My wife and I bought a house just a few weeks ago. Just yesterday we received a notice from our mortgage company that our house is in a Special Hazard Flood Zone and we are required to purchase flood insurance. I did some research, and it turns out that the city knew about this upcoming “re-zoning” from FEMA back in 09/10 – 1 month before the previous owner purchased the house, so he should have known about this and disclosed it. Are there any legal ramifications if he lied on the disclosure form (i.e. can we sue him for the initial cost of the insurance, etc.)?

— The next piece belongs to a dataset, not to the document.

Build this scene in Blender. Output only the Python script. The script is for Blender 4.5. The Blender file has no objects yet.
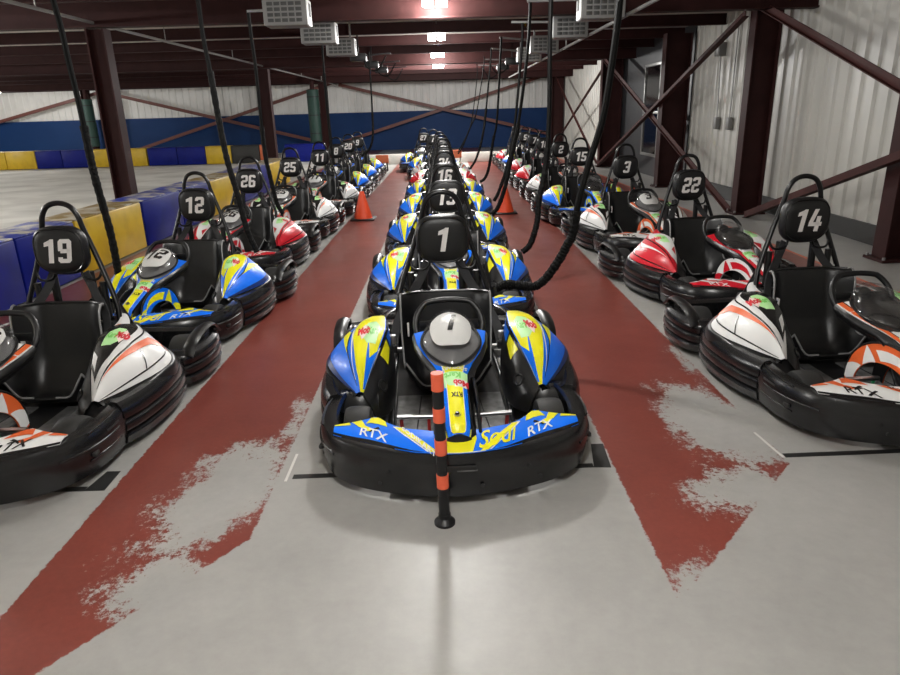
import bpy, bmesh, math, random
from mathutils import Vector, Matrix
random.seed(7)
S = bpy.context.scene
COL = S.collection
PI = math.pi

# ------------------------------------------------------------------ materials
def mat(name, col, rough=.5, metal=0., spec=.5, noise=None, bump=None, coat=0.):
    m = bpy.data.materials.new(name); m.use_nodes = True
    nt = m.node_tree; b = nt.nodes['Principled BSDF']
    b.inputs['Base Color'].default_value = (*col, 1)
    b.inputs['Roughness'].default_value = rough
    b.inputs['Metallic'].default_value = metal
    b.inputs['Specular IOR Level'].default_value = spec
    b.inputs['Coat Weight'].default_value = coat
    b.inputs['Coat Roughness'].default_value = .12
    if noise:                                   # (scale, second colour, contrast lo, hi)
        tc = nt.nodes.new('ShaderNodeTexCoord'); n = nt.nodes.new('ShaderNodeTexNoise')
        n.inputs['Scale'].default_value = noise[0]; n.inputs['Detail'].default_value = 6
        r = nt.nodes.new('ShaderNodeValToRGB')
        r.color_ramp.elements[0].position = noise[2]; r.color_ramp.elements[1].position = noise[3]
        r.color_ramp.elements[0].color = (*col, 1); r.color_ramp.elements[1].color = (*noise[1], 1)
        nt.links.new(tc.outputs['Object'], n.inputs['Vector']); nt.links.new(n.outputs['Fac'], r.inputs[0])
        nt.links.new(r.outputs[0], b.inputs['Base Color'])
    if bump:
        tc = nt.nodes.new('ShaderNodeTexCoord'); n = nt.nodes.new('ShaderNodeTexNoise')
        n.inputs['Scale'].default_value = bump[0]; n.inputs['Detail'].default_value = 4
        bp = nt.nodes.new('ShaderNodeBump'); bp.inputs['Strength'].default_value = bump[1]; bp.inputs['Distance'].default_value = .01
        nt.links.new(tc.outputs['Object'], n.inputs['Vector']); nt.links.new(n.outputs['Fac'], bp.inputs['Height'])
        nt.links.new(bp.outputs[0], b.inputs['Normal'])
    return m
def emit(name, col, s):
    m = bpy.data.materials.new(name); m.use_nodes = True
    b = m.node_tree.nodes['Principled BSDF']
    b.inputs['Base Color'].default_value = (*col, 1)
    b.inputs['Emission Color'].default_value = (*col, 1); b.inputs['Emission Strength'].default_value = s
    return m
M = dict(
    plastic=mat('black_plastic', (.007, .007, .008), .33, noise=(9, (.012, .012, .012), .4, .75)),
    bumper=mat('scuffed_black_plastic', (.007, .007, .008), .25, spec=.6, noise=(14, (.015, .015, .015), .5, .85), bump=(60, .06)),
    satin=mat('satin_black', (.009, .009, .010), .45, spec=.35),
    rubber=mat('tyre_rubber', (.018, .018, .018), .62, bump=(120, .12)),
    tube=mat('black_tube', (.007, .007, .008), .28, spec=.4),
    vinyl=mat('black_vinyl', (.006, .006, .007), .42, bump=(160, .08)),
    seat=mat('black_seat_shell', (.007, .007, .008), .38, noise=(7, (.012, .012, .012), .4, .8)),
    webbing=mat('belt_webbing', (.022, .022, .024), .8, bump=(200, .2)),
    silver=mat('brushed_steel', (.55, .55, .56), .32, 1.),
    alu=mat('scuffed_aluminium', (.22, .22, .22), .45, .3, noise=(14, (.07, .07, .07), .35, .7)),
    blue=mat('gloss_blue', (.001, .165, .90), .36, coat=.08, spec=.35),
    navy=mat('gloss_navy', (.01, .03, .16), .3, coat=.3),
    yellow=mat('gloss_yellow', (.86, .81, .012), .34, coat=.08, spec=.4),
    white=mat('gloss_white', (.80, .80, .79), .34, coat=.1, spec=.4),
    orange=mat('gloss_orange', (.80, .14, .035), .32, coat=.3),
    red=mat('gloss_red', (.58, .008, .022), .34, coat=.08, spec=.4),
    black=mat('gloss_black', (.008, .008, .009), .25, coat=.3),
    lime=mat('logo_green', (.20, .62, .12), .4), palegreen=mat('logo_pale_green', (.50, .85, .40), .4),
    logored=mat('logo_red', (.62, .015, .03), .4), pink=mat('logo_pink', (.9, .72, .68), .4),
    number=mat('number_white', (.86, .83, .81), .5), plate=mat('plate_white', (.84, .84, .82), .35),
    grey=mat('visor_grey', (.16, .16, .165), .45), seatedge=mat('pale_seat_edge', (.30, .30, .30), .35, spec=.6), pedal_red=mat('pedal_red', (.45, .02, .02), .4), pedal_green=mat('pedal_green', (.02, .25, .10), .4),
    maroon=mat('maroon_steel', (.036, .0115, .011), .6, spec=.15, noise=(5, (.027, .009, .0085), .35, .7)),
    brace=mat('maroon_brace', (.062, .019, .017), .6, spec=.15, noise=(4, (.045, .014, .012), .35, .7)), redbrace=mat('red_brown_brace', (.16, .05, .038), .5),
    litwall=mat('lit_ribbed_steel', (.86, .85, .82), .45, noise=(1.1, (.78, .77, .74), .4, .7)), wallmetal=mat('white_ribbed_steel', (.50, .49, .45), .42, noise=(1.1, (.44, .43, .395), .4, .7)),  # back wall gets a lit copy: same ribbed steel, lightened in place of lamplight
    ceil=mat('white_roof_liner', (.66, .63, .57), .7, noise=(1.4, (.58, .55, .49), .4, .7)),
    bluewall=mat('navy_wall_panel', (.006, .034, .125), .55, spec=.2, noise=(.5, (.009, .044, .155), .4, .7)),
    charcoal=mat('charcoal_wall', (.020, .021, .023), .45, noise=(2, (.026, .027, .03), .4, .7)),
    kick=mat('black_kick_board', (.02, .02, .019), .5),
    trim=mat('grey_aluminium', (.30, .30, .29), .4, .6),
    barblue=mat('barrier_blue', (.003, .010, .19), .45, spec=.2, noise=(3, (.002, .007, .13), .45, .75)),
    baryel=mat('barrier_yellow', (.66, .44, .018), .38, noise=(3.5, (.52, .33, .015), .45, .75)),
    barblack=mat('barrier_black', (.02, .02, .018), .5), barorange=mat('barrier_orange', (.55, .12, .04), .5),
    track=mat('track_concrete', (.80, .79, .76), .75, noise=(.8, (.56, .55, .52), .4, .7)),
    whitebar=mat('pale_barrier', (.52, .50, .46), .5, noise=(2.2, (.38, .37, .34), .4, .7)),
    casing=mat('charger_casing', (.19, .187, .18), .5), grille=mat('charger_grille', (.05, .05, .048), .5),
    dark=mat('dark_opening', (.015, .015, .015), .6),
    cable=mat('black_cable', (.004, .004, .004), .6, spec=.12), sleeve=mat('braided_sleeve', (.005, .005, .005), .65, spec=.15, bump=(60, .8)),
    cone=mat('cone_orange', (.75, .075, .02), .5), postor=mat('post_orange', (.80, .125, .055), .45),
    pad=mat('green_column_pad', (.015, .05, .038), .6), tape=mat('black_floor_tape', (.012, .012, .012), .5),
    whitetape=mat('white_floor_tape', (.62, .61, .58), .5), glass=mat('dark_glass', (.006, .006, .007), .08),
    lamp=emit('led_diffuser', (1, .97, .92), 30.), housing=mat('lamp_housing', (.6, .6, .58), .4), conduit=mat('steel_conduit', (.32, .32, .31), .4, .7),
)
def dome_mat():
    m = bpy.data.materials.new('smoked_visor'); m.use_nodes = True
    nt = m.node_tree; nt.nodes.clear()
    out = nt.nodes.new('ShaderNodeOutputMaterial'); mix = nt.nodes.new('ShaderNodeMixShader')
    tr = nt.nodes.new('ShaderNodeBsdfTransparent'); tr.inputs[0].default_value = (.97, .97, .97, 1)
    gl = nt.nodes.new('ShaderNodeBsdfGlossy'); gl.inputs['Roughness'].default_value = .08
    df = nt.nodes.new('ShaderNodeBsdfDiffuse'); df.inputs[0].default_value = (.28, .28, .28, 1)
    m2 = nt.nodes.new('ShaderNodeMixShader'); m2.inputs[0].default_value = .05
    lw = nt.nodes.new('ShaderNodeLayerWeight'); lw.inputs[0].default_value = .5
    pw = nt.nodes.new('ShaderNodeMath'); pw.operation = 'POWER'; pw.inputs[1].default_value = 4.
    fr = nt.nodes.new('ShaderNodeMath'); fr.operation = 'MULTIPLY_ADD'; fr.inputs[1].default_value = .6; fr.inputs[2].default_value = .05
    nt.links.new(lw.outputs['Facing'], pw.inputs[0]); nt.links.new(pw.outputs[0], fr.inputs[0])
    L = nt.links.new
    L(tr.outputs[0], m2.inputs[1]); L(df.outputs[0], m2.inputs[2])
    L(fr.outputs[0], mix.inputs[0]); L(m2.outputs[0], mix.inputs[1]); L(gl.outputs[0], mix.inputs[2]); L(mix.outputs[0], out.inputs[0])
    return m
M['visor'] = dome_mat()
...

Asked on May 3, 2011 under Real Estate Law, Ohio

Answers:

S.L,. Member, California Bar / FreeAdvice Contributing Attorney

Answered 10 years ago | Contributor

You could sue the seller for fraud.  Fraud is the misrepresentation of a material fact made with knowledge of its falsity with the intent to induce your reliance on which you justifiably relied to your detriment.

Fraud is also the nondisclosure of a material fact by the seller which the buyer could not have reasonably discovered.

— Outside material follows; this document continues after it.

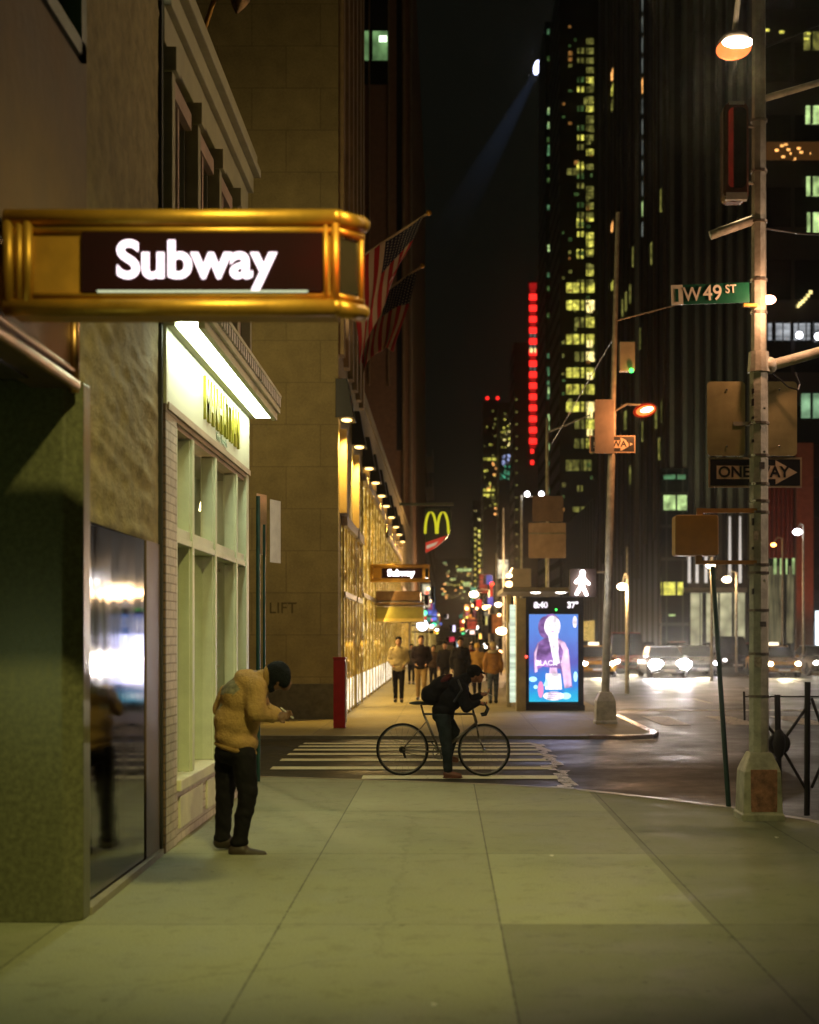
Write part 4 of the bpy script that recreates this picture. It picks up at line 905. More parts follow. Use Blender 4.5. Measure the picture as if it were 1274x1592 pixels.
# sign backs
tanm = mat('sign_back', (.44, .37, .17), .42, .3, .28, 2.5, .25, 3)
def rounded_plate(x0, x1, z0, z1, y, th, r=.04, n=5):
    p = []
    for cx, cz, a0 in ((x1 - r, z1 - r, 0), (x0 + r, z1 - r, 90), (x0 + r, z0 + r, 180), (x1 - r, z0 + r, 270)):
        for k in range(n + 1): t = R(a0 + 90 * k / n); p.append(Vector((cx + r * math.cos(t), y, cz + r * math.sin(t))))
    return MB().extr(p, (0, th, 0))
a = at(1101, 592, 14.16); b = at(1160, 708, 14.16)
t = thing('traffic_sign', (a.x, 14.2, b.z), 'square tan sign back with a green glint, fixed on the street side of the pole', 'sign')
rounded_plate(a.x, b.x, b.z, a.z, 14.2, .012).build('sign_plate', tanm, t)
MB().box(b.x - .12, 3.1, 14.185, 14.2, b.z + .3, b.z + .34).build('bracket', steel, t)
a = at(1183, 592, 14.16); b = at(1241, 708, 14.16)
t = thing('traffic_sign', (a.x, 14.2, b.z), 'square tan sign back behind the pole, under the hanging cable loop', 'sign')
rounded_plate(a.x, b.x, b.z, a.z, 14.2, .012).build('sign_plate', tanm, t)
for px_, t_ in ((1130, 'traffic_sign'), (1212, 'traffic_sign.001')):
    for py_ in (606, 694):
        q = at(px_, py_, 14.19); MB().ball(q, (.011, .008, .011), 6, 8).build('bolt', chrome, bpy.data.objects[t_])
def oneway(x0, x1, y0, y1, Y, label):
    a = at(x0, y0, Y); b = at(x1, y1, Y); t = thing('one_way_sign', (a.x, Y, b.z), label, 'sign')
    H = a.z - b.z; W = b.x - a.x
    MB().box(a.x, b.x, Y, Y + .012, b.z, a.z).build('sign_plate', mat('oneway_edge', (.42, .30, .18), .5), t)
    MB().box(a.x + H * .06, b.x - H * .06, Y - .003, Y, b.z + H * .07, a.z - H * .07).build('sign_field', mat('oneway_black', (.012, .011, .01), .4), t)
    zc = (a.z + b.z) / 2; xs = a.x + W * .085; xe = b.x - W * .05; hx = xe - H * .72; hs = H * .22; hh = H * .40
    MB().extr([Vector(p) for p in ((xs, Y - .006, zc - hs), (hx, Y - .006, zc - hs), (hx, Y - .006, zc - hh), (xe, Y - .006, zc), (hx, Y - .006, zc + hh), (hx, Y - .006, zc + hs), (xs, Y - .006, zc + hs))], (0, .003, 0)).build('arrow', mat('oneway_white', (.62, .46, .30), .5), t)
    text('ONE WAY', H * .50, face_cam(((xs + hx) / 2 + H * .25, Y - .008, zc)), 'lettering', mat('oneway_black', (.012, .011, .01)), t, bold=.012 * H, extrude=.001, sx=1.0)
    return t
oneway(1102, 1247, 711, 758, 14.215, 'one way sign with its arrow crossing behind the thick near pole')
MB()
# pedestrian signal, seen from behind
t = thing('pedestrian_signal', tuple(at(1084, 863, 14.1)), 'amber backed pedestrian signal box beside the thick near pole', 'pedestrian signal')
a = at(1049, 801, 14.0); b = at(1116, 864, 14.0)
rounded_plate(a.x, b.x, b.z, a.z, 13.95, .22, .03).build('signal_housing', mat('amber_paint', (.42, .19, .02), .5, 0, .2, 6), t, bevel=.008)
s = MB(); s.box(2.47, 3.08, 14.02, 14.06, at(0, 797, 14).z, at(0, 790, 14).z); s.box(2.46, 3.08, 14.02, 14.06, at(0, 877, 14).z, at(0, 871, 14).z); s.box(2.46, 2.52, 14.0, 14.06, at(0, 877, 14).z, at(0, 862, 14).z); s.box(2.47, 2.53, 14.0, 14.06, at(0, 803, 14).z, at(0, 790, 14).z)
s.build('bracket', mat('amber_paint', (.42, .19, .02)), t)
# capsule shaped signal
t = thing('traffic_signal', tuple(at(1140, 318, 14.1)), 'tall rounded traffic signal with a painted dull red reflection high on the thick near pole', 'traffic signal')
a = at(1121, 167, 14.1); b = at(1160, 318, 14.1)
rounded_plate(a.x, b.x, b.z, a.z, 13.95, .2, .07).build('signal_housing', mat('signal_shell', (.12, .05, .03), .2, .2), t, bevel=.02)
rounded_plate(a.x + .045, b.x - .03, b.z + .12, a.z - .06, 13.93, .02, .05).build('red_glow', emi('red_reflect', (.42, .03, .012), .28, False, .6, (6, 6, 1.5)), t)  # faint red emission paints the reflection on the signal's back
s = MB(); s.box(a.x + .02, b.x - .02, 13.93, 14.0, b.z + .0, b.z + .07); s.box(a.x + .05, b.x - .05, 13.93, 14.0, a.z - .03, a.z - .0); s.build('clear_rim', mat('clear_rim', (.6, .55, .42), .15, .6), t)
s = MB(); s.tube((b.x - .02, 14.05, b.z + .2), (3.1, 14.1, b.z + .2), .014); s.tube((b.x - .02, 14.05, a.z - .2), (3.1, 14.1, a.z - .2), .014); s.build('bracket', steel, t)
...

Your damages (monetary compensation you are seeking in your lawsuit) would be either the benefit-of-the- bargain or out-of -pocket loss.

Benefit-of-the-bargain means that a defrauded purchaser may recover the difference between the real and the represented value of the property purchased regardless of the fact that your actual loss may have been less.  Benefit-of-the- bargain is the difference between what you paid and what you should have paid had you known about the Special Hazard Flood Zone.

Out-of-pocket-loss for fraudulent misrepresentation permits recovery of the difference between the price paid and the actual value of the property acquired.

Your damages should include the flood insurance.